Bulgaria: Europe Gets a New Orbán?

Getty Images, Kassandra Verbout/Trumpet

Bulgaria: Europe Gets a New Orbán?

Preliminary results from yesterday’s national elections in Bulgaria show former President Rumen Radev’s Progressive Bulgaria party as winning a clear majority, receiving the most votes by a single party since 1997.

  • It won an estimated 44.7 percent of the vote, enough for an absolute majority in the Bulgarian parliament, with Radev as prime minister.

After eight national elections in the past five years, this result promises to end years of political uncertainty. But it also raises concerns for the European Union.

  • Bulgaria has been an EU member since 2007, and it joined the eurozone at the beginning of this year.

Pro-Russia? In foreign policy, specifically when it comes to relations with Russia, Radev has advocated for greater national independence. In the past, he has argued that Russia should not be seen as an enemy, that sanctions against it should be lifted, and that Bulgaria should not send weapons to Ukraine.

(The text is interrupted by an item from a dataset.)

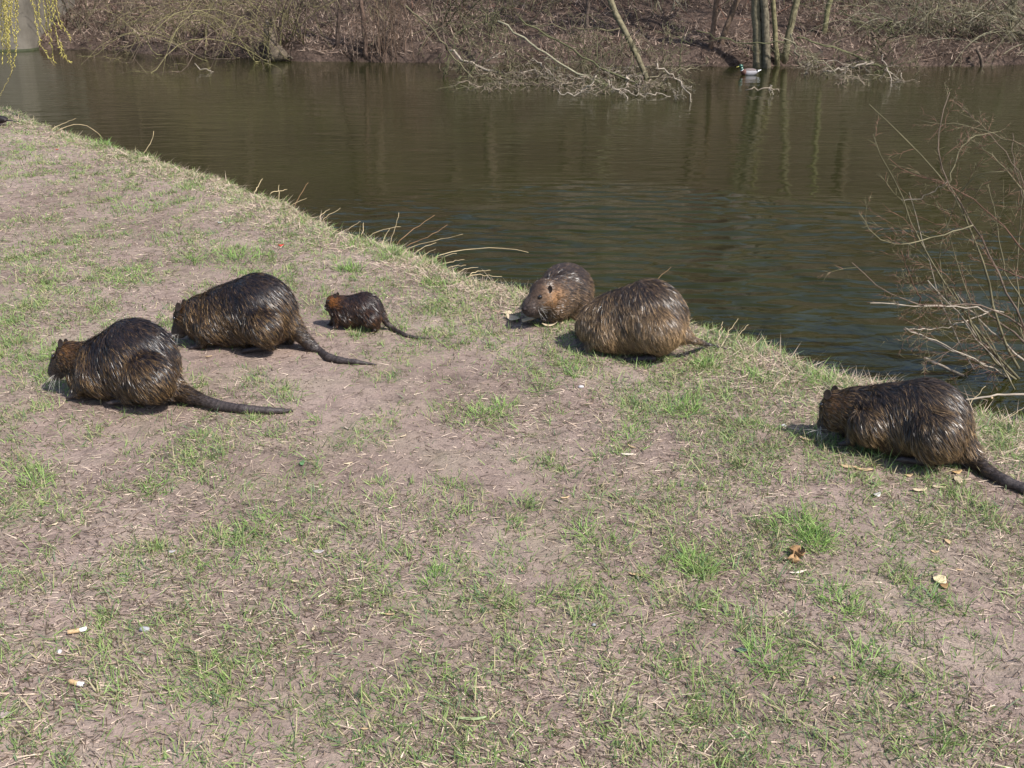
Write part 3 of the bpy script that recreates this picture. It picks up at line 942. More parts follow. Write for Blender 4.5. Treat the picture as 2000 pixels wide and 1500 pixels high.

  • Fears are mounting that Radev could block critical EU votes, as Hungary’s Viktor Orbán did in the past few years. (After 16 years in power, Orbán just lost the Hungarian elections last week.)
  • However, a senior EU diplomat told Politico that Radev is in a “much different league” when it comes to his desire or ability to upend European policy and that he and others like Slovak Prime Minister Robert Fico “don’t come close [to Orbán] in experience, tenacity, network and ideas.”

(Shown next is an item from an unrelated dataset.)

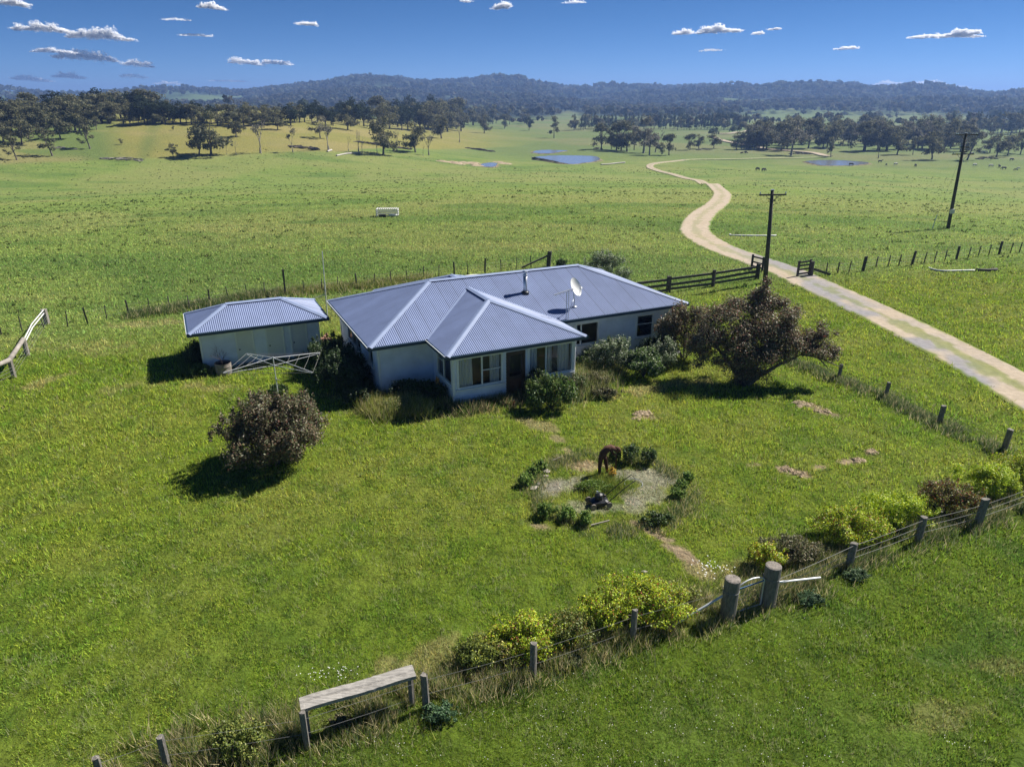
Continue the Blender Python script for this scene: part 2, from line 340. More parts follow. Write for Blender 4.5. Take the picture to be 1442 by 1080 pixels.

A core Europe: Orbán has long blocked Germany’s goals in the EU, and as a result, the EU’s largest economies started to come together in January to create a more unified European core. This allows these core nations to adopt key policies while leaving others that disagree behind.

  • Some, like former German Defense Minister Karl-Theodor zu Guttenberg, have feared that this group would lose momentum with Orbán gone. However, Bulgaria’s election provides at least some measure of new motive.

Biblical prophecies in Daniel 2 and Revelation 17 forecast the rise of a power bloc ruled by 10 kings just before the return of Jesus Christ. The late Herbert W. Armstrong identified this as modern Europe reviving the Holy Roman Empire. Current events are leading directly toward the fulfillment of these prophecies. The EU’s hatred for dissenters will cause Europe to condense into 10 nations or nation groups.